Once my daughter hit a year old my mental state started getting better. My hormones I think had leveled themselves back out and I was definitely becoming more stable. I eased up on the drinking and stopped using pills. I started talking to my friends and specifically my sister about my struggles with my weight and they were so supportive. My sister especially helped me feel better about myself. I came across a lady on Facebook ( the birds papaya) that does a page on body positivity and reading her heartfelt and raw posts definitely helped turn my mental state around. This was a lady that had multiple children and her body was forever changed by it but she wasn’t hiding it from the world like it was something to be ashamed of- NO. Instead she was posting pictures of her body and using the power of her words to show how beautiful motherhood is. Seeing her posts helped turn my thinking around. I started seeing some light again. It took a lot of courage but I finally convinced myself to get a sitter and go shopping for clothes to fit my new body. I took several hours that day and just browsed around and when I found something I liked I forced myself not to be discouraged by the sizes I grabbed and tried all of them on in the changing room. And I made one crazy revelation - the sizes that fit me properly now with my new shape ACTUALLY MADE ME LOOK REALLY GOOD! I was floored. I didn’t think it was possible to feel confident in clothes anymore but all the clothes that made me feel hideous were clothes that fit my pre pregnancy body! It finally hit me - I was still trying to fit in my old life, but I WASN’T my old self anymore. I was changed. I had given life to another person- a perfect, beautiful and sweet person - of course I couldn’t fit into my old clothes anymore. Once I made this revelation I gathered the clothes in the changing room and purchased EVERYTHING. I felt better about myself and I felt lighter- like this huge weight had been lifted off my shoulders. I texted my sister afterwards and told her how I was feeling and she sent back the sweetest message ever affirming everything I had realized in that changing room.

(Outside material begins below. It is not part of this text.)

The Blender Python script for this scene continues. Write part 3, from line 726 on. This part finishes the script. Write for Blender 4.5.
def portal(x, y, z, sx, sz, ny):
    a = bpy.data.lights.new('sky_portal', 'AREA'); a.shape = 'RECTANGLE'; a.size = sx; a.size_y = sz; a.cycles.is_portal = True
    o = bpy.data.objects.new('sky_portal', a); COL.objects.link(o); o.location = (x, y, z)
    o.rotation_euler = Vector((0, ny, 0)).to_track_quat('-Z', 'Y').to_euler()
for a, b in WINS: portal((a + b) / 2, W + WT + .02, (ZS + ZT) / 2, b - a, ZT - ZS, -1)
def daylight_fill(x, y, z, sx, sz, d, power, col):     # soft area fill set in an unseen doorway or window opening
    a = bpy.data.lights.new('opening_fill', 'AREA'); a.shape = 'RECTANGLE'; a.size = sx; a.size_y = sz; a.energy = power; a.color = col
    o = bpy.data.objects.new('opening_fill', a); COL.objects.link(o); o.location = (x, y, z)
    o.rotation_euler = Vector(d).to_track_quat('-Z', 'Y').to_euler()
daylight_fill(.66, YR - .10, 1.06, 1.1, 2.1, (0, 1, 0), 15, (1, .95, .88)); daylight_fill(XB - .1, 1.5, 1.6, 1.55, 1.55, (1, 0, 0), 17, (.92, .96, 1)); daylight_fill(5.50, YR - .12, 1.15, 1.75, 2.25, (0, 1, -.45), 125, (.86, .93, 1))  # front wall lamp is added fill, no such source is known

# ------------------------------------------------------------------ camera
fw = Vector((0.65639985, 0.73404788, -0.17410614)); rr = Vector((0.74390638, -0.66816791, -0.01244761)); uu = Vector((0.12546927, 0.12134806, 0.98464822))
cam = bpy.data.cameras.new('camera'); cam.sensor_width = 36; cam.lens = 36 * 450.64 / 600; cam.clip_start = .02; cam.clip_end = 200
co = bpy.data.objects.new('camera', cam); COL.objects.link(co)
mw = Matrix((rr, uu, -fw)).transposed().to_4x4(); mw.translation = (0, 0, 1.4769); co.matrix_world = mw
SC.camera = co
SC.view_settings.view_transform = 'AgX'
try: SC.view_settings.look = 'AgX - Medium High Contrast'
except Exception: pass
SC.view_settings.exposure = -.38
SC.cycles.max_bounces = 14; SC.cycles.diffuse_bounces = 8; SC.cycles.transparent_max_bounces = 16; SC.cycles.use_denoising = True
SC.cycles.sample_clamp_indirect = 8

After that day I started accepting my new body and even embracing my new shape. Once my mental state altered other areas of my life naturally got better too ( apparently my husband liked my new shape just fine because the sex was AMAZING afterwards) and I became a better parent.

Sometimes in life when we are struggling with something the problem is that we are trying to make it fit where it doesn’t belong.
I didn’t belong in my old life or clothes anymore and when I changed my perspective my life changed as well.
If you have made it this far thank you so much for allowing me to share my story with you- this was NOT an easy one to write because it reminds me of such a dark place and if you are here reading this because you are in that same place please know - you are beautiful, you are amazing, you are doing a great job.